I have never been terribly attached to material things in my adult life, just a few things. My blankey, which used to belong to my uncle until I inherited it at age four and hope to pass on to my child someday. My first watch that I bought in high school for $400 because my father insisted that I get a watch seeing that I was late all the time. The watch didn’t have any numbers so I was late a few more times until I figured out how to read it. The cross stitch with my birthdate and weight my mother made for me when I was born. My first Tonka truck, a big red fire truck with and extending ladder and detachable front.

For me its been the intangible that is hard to let go of, especially the knowledge of the last time. I would like to think I have become more of an optimist in recent years, but I’ve always been a romantic. My outlook on life shaped through the many romantic comedies I choose to watch. Yes Yes, I am admitting that I LOVE romantic comedies. In romantic comedies life is predictable. Someone is in a disillusioned state, starts to achieve, hits an obstacle, overcomes obstacle, a slightly low point follows, then a happy ending. Its never the last time in a romantic comedy, there is eternal hope. One might say that denial is the essence of hope, I disagree.

Hope is something that keeps me going, it assures me that if something is important that it will come around again and an even more important time. I don’t believe that any of us truly backtracks in our lives. I had a very smart professor in college explain life’s timeline to me once. He said that time moves in only one direction, but its our experiences and history that circles around that straight line. Ok thats a little abstract, imagine a straight line. Now imagine a spiral around that line moving forward with the line, kind of like a spirograph. Time moves independent of the spiral, but our lives are on the spiral continually moving in and out of sync, and even overlapping. Using this theory of a life cycle makes me believe that events in life a destined to overlap, the hard part is letting go and allowing the events to overlap.

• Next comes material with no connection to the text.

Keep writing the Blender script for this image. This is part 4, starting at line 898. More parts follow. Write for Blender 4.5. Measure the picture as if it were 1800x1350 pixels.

Life is built by experience, and because of that there is never truly a last time for anything. Each new experience builds on the last. Each new experience has by definition a part of the past. Look at the art world, each new piece has the full weight of every piece of art created before it. It is how we have built this civilization, each old experience giving way to the next. I used to believe that there were last times, but now I don’t. Remember every experience in your life and use it to build new ones.